Would you restate all the data that follows, word for word?

# DATA start

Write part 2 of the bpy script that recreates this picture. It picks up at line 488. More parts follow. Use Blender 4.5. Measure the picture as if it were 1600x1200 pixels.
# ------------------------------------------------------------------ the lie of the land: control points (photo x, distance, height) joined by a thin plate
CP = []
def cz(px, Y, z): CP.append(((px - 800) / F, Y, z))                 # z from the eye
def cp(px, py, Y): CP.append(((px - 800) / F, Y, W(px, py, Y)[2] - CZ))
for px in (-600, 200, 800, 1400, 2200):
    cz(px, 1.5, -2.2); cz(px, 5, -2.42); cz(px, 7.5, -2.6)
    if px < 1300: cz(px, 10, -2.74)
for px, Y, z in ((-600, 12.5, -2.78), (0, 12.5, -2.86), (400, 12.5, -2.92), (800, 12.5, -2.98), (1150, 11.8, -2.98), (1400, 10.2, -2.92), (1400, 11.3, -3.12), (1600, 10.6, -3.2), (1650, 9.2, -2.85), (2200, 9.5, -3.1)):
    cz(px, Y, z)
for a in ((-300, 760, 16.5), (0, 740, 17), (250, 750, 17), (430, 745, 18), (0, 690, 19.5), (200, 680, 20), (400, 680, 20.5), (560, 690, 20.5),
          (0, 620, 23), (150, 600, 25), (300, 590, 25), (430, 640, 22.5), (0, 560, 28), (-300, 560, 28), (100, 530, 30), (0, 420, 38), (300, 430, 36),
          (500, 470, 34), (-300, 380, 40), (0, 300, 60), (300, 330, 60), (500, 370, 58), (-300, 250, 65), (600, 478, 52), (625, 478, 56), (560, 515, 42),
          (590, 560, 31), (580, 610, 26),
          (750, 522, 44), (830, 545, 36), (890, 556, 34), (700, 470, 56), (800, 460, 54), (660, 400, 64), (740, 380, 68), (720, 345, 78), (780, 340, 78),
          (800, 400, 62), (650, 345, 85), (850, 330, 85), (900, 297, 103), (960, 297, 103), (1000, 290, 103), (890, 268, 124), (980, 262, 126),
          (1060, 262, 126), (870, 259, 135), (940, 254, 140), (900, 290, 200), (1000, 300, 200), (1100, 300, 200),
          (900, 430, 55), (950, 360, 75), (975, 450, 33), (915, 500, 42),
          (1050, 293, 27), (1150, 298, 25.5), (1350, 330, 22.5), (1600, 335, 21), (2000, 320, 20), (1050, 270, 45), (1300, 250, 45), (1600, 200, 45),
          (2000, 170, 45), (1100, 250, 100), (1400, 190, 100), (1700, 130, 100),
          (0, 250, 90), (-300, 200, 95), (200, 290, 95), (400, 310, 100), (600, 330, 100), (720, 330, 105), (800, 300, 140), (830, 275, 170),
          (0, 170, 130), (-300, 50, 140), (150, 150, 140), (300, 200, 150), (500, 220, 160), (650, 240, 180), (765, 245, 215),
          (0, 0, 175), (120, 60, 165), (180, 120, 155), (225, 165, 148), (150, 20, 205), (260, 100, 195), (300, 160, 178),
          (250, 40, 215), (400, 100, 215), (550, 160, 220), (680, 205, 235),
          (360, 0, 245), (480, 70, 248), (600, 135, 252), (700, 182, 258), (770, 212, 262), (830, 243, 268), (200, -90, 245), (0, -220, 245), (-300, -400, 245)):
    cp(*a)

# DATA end

> TASK OUTPUT:
Write part 2 of the bpy script that recreates this picture. It picks up at line 488. More parts follow. Use Blender 4.5. Measure the picture as if it were 1600x1200 pixels.
# ------------------------------------------------------------------ the lie of the land: control points (photo x, distance, height) joined by a thin plate
CP = []
def cz(px, Y, z): CP.append(((px - 800) / F, Y, z))                 # z from the eye
def cp(px, py, Y): CP.append(((px - 800) / F, Y, W(px, py, Y)[2] - CZ))
for px in (-600, 200, 800, 1400, 2200):
    cz(px, 1.5, -2.2); cz(px, 5, -2.42); cz(px, 7.5, -2.6)
    if px < 1300: cz(px, 10, -2.74)
for px, Y, z in ((-600, 12.5, -2.78), (0, 12.5, -2.86), (400, 12.5, -2.92), (800, 12.5, -2.98), (1150, 11.8, -2.98), (1400, 10.2, -2.92), (1400, 11.3, -3.12), (1600, 10.6, -3.2), (1650, 9.2, -2.85), (2200, 9.5, -3.1)):
    cz(px, Y, z)
for a in ((-300, 760, 16.5), (0, 740, 17), (250, 750, 17), (430, 745, 18), (0, 690, 19.5), (200, 680, 20), (400, 680, 20.5), (560, 690, 20.5),
          (0, 620, 23), (150, 600, 25), (300, 590, 25), (430, 640, 22.5), (0, 560, 28), (-300, 560, 28), (100, 530, 30), (0, 420, 38), (300, 430, 36),
          (500, 470, 34), (-300, 380, 40), (0, 300, 60), (300, 330, 60), (500, 370, 58), (-300, 250, 65), (600, 478, 52), (625, 478, 56), (560, 515, 42),
          (590, 560, 31), (580, 610, 26),
          (750, 522, 44), (830, 545, 36), (890, 556, 34), (700, 470, 56), (800, 460, 54), (660, 400, 64), (740, 380, 68), (720, 345, 78), (780, 340, 78),
          (800, 400, 62), (650, 345, 85), (850, 330, 85), (900, 297, 103), (960, 297, 103), (1000, 290, 103), (890, 268, 124), (980, 262, 126),
          (1060, 262, 126), (870, 259, 135), (940, 254, 140), (900, 290, 200), (1000, 300, 200), (1100, 300, 200),
          (900, 430, 55), (950, 360, 75), (975, 450, 33), (915, 500, 42),
          (1050, 293, 27), (1150, 298, 25.5), (1350, 330, 22.5), (1600, 335, 21), (2000, 320, 20), (1050, 270, 45), (1300, 250, 45), (1600, 200, 45),
          (2000, 170, 45), (1100, 250, 100), (1400, 190, 100), (1700, 130, 100),
          (0, 250, 90), (-300, 200, 95), (200, 290, 95), (400, 310, 100), (600, 330, 100), (720, 330, 105), (800, 300, 140), (830, 275, 170),
          (0, 170, 130), (-300, 50, 140), (150, 150, 140), (300, 200, 150), (500, 220, 160), (650, 240, 180), (765, 245, 215),
          (0, 0, 175), (120, 60, 165), (180, 120, 155), (225, 165, 148), (150, 20, 205), (260, 100, 195), (300, 160, 178),
          (250, 40, 215), (400, 100, 215), (550, 160, 220), (680, 205, 235),
          (360, 0, 245), (480, 70, 248), (600, 135, 252), (700, 182, 258), (770, 212, 262), (830, 243, 268), (200, -90, 245), (0, -220, 245), (-300, -400, 245)):
    cp(*a)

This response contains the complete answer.